*What this task involves*
Look through the material below and count the lines with the string "picture". Report only the count.

-------- Stored data --------

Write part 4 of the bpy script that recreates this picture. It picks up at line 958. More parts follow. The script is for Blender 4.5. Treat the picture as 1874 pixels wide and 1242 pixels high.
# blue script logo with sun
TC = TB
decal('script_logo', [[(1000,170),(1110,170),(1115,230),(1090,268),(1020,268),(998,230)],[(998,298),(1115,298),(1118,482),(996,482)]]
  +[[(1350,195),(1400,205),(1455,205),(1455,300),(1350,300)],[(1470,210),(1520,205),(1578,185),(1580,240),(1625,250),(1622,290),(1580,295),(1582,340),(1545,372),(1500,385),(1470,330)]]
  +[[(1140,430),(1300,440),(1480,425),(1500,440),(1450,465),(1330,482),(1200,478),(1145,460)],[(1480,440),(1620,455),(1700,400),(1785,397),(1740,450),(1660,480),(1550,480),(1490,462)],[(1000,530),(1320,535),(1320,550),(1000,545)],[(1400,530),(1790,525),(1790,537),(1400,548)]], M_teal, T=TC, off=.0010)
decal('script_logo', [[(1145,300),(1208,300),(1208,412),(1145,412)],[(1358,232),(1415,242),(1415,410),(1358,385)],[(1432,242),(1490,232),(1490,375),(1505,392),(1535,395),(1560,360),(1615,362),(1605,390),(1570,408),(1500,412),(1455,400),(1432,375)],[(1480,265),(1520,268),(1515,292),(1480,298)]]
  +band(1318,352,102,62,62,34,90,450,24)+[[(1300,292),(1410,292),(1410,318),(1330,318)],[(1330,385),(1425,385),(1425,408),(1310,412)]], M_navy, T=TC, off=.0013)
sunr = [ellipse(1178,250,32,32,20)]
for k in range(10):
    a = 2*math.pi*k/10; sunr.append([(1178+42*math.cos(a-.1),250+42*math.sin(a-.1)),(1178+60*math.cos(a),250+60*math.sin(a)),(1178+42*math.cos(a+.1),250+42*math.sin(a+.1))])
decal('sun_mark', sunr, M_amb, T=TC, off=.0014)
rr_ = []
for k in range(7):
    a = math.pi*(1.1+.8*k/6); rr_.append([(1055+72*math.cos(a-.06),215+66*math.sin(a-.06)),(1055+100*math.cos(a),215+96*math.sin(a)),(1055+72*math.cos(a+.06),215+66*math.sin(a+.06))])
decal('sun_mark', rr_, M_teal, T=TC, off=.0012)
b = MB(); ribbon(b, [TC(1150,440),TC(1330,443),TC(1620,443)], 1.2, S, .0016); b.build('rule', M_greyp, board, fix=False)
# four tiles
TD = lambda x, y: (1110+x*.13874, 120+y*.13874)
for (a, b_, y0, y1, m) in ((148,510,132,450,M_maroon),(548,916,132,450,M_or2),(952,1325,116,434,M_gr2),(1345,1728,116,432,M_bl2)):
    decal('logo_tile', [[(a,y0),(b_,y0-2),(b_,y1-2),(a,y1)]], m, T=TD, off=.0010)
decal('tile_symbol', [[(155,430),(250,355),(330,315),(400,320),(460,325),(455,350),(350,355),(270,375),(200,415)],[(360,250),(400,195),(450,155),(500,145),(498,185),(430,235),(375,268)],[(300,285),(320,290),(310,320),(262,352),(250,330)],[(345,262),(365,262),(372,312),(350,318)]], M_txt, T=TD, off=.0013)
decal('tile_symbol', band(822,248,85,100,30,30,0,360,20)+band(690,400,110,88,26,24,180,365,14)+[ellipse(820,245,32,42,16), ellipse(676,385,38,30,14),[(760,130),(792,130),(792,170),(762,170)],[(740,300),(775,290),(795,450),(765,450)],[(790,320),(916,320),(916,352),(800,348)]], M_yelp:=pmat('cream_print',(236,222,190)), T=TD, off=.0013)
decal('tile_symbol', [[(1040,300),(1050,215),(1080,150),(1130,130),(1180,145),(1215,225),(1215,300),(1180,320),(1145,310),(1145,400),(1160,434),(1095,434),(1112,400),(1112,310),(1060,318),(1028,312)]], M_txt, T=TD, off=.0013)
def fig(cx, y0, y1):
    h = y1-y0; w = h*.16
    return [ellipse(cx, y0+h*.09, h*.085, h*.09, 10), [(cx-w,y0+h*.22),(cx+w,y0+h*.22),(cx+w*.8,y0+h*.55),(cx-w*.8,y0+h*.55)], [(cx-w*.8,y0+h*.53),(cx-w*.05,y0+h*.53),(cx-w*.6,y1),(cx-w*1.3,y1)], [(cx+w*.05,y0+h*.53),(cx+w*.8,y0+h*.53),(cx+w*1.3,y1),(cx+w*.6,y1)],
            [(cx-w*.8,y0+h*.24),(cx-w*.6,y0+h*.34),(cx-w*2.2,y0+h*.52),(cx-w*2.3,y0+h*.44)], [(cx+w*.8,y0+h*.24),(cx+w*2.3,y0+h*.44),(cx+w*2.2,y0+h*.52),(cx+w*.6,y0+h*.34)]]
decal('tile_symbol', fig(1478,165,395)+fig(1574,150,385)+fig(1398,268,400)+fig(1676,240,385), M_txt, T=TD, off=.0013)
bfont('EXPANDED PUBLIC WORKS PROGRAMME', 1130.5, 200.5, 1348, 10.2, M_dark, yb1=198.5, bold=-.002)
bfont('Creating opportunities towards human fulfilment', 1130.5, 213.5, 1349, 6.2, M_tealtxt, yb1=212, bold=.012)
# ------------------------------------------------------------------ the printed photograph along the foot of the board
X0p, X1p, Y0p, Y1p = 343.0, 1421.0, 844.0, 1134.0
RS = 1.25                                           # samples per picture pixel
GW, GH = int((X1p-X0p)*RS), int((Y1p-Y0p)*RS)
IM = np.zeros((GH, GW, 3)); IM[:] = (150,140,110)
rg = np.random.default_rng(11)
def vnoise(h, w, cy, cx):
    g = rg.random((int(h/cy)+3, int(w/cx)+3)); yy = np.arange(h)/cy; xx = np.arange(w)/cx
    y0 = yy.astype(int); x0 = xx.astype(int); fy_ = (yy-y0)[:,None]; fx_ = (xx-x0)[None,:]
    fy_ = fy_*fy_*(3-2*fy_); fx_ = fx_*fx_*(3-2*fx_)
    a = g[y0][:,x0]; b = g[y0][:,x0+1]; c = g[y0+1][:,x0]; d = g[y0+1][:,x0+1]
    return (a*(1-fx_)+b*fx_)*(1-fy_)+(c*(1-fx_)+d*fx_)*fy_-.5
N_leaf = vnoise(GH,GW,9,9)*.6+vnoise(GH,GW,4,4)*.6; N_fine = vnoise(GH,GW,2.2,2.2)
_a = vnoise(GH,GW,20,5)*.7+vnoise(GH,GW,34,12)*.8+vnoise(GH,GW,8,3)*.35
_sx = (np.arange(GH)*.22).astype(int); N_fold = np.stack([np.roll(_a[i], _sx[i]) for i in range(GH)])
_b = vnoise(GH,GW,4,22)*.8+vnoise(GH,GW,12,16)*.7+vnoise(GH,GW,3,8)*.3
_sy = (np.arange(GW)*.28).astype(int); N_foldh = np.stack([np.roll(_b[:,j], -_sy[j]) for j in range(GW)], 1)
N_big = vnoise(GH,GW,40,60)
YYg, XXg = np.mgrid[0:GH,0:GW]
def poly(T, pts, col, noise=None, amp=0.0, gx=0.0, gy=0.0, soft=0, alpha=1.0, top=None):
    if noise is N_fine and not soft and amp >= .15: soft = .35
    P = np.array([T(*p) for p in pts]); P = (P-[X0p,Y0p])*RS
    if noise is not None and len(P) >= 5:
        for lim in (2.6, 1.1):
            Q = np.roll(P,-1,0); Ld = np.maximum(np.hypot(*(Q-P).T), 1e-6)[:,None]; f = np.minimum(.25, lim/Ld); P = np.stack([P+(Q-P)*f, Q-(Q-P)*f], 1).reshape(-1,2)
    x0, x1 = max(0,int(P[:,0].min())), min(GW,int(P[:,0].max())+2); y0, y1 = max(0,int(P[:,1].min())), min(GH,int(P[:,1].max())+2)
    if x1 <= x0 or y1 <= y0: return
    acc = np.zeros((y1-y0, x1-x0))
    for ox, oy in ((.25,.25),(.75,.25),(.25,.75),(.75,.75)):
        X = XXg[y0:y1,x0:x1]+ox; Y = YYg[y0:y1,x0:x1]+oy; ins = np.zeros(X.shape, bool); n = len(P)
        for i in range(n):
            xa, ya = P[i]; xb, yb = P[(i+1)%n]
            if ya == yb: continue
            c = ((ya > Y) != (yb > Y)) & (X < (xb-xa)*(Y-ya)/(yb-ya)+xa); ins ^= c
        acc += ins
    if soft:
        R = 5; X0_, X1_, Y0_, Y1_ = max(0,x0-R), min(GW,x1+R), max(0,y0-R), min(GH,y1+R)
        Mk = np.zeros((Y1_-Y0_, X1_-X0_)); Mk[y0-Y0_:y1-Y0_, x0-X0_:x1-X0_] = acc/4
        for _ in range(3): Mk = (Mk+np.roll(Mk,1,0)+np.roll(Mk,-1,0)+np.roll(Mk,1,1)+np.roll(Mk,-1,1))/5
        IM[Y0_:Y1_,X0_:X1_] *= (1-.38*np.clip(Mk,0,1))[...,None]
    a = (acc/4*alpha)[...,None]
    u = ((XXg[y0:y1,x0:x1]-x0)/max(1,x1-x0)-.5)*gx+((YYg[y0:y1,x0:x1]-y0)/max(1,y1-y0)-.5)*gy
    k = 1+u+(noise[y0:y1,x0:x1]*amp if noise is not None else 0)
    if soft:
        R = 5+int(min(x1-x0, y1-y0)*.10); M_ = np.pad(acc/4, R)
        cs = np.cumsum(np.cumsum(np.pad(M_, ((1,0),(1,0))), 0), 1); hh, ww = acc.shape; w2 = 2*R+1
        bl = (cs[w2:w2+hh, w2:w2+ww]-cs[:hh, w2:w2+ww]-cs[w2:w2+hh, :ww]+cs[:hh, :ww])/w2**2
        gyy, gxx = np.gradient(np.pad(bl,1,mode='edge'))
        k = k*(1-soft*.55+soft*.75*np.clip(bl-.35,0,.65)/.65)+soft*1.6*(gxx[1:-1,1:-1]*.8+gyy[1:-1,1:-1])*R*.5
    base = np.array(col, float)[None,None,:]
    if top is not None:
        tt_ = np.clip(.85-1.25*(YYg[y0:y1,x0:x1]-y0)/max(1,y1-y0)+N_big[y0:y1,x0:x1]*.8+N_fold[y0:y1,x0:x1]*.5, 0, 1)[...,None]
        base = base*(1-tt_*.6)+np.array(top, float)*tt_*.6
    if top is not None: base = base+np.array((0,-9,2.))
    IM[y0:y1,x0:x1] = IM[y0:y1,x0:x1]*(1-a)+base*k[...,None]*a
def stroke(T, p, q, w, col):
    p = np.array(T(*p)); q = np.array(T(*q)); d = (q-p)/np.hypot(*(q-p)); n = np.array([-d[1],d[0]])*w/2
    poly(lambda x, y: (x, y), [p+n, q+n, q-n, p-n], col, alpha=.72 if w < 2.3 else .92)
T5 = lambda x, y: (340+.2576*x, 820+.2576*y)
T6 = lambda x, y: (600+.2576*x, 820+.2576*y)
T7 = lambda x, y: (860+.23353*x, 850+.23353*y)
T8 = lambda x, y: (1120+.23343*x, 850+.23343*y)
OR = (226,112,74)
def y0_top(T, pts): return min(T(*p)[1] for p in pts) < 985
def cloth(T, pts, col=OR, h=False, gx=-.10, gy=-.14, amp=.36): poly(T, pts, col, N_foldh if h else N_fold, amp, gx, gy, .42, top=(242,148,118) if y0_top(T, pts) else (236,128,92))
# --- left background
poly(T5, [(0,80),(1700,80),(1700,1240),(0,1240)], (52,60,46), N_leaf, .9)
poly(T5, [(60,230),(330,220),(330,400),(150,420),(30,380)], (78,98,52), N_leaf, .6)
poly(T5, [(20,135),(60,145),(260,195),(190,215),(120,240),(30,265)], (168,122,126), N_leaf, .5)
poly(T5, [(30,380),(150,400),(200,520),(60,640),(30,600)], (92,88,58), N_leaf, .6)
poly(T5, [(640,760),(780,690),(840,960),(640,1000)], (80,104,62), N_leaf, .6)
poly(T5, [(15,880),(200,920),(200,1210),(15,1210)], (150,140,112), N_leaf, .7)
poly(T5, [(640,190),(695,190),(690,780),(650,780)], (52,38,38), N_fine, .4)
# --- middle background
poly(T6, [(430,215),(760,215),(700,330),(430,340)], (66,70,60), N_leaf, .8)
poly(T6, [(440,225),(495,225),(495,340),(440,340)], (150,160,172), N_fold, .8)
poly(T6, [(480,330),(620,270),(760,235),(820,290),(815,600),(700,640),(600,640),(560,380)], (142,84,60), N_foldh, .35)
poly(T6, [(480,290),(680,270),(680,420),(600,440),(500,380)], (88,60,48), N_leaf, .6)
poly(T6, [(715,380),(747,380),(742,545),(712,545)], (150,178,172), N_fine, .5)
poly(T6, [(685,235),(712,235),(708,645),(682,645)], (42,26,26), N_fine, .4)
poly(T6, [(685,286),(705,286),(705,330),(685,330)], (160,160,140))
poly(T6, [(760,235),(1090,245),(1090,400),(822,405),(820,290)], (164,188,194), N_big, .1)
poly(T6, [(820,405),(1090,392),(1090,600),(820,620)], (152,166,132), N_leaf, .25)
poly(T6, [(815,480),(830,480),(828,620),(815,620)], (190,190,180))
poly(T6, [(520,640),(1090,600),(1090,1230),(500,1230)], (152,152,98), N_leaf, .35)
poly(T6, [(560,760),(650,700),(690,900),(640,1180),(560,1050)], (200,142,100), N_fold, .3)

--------

*Correct response*
2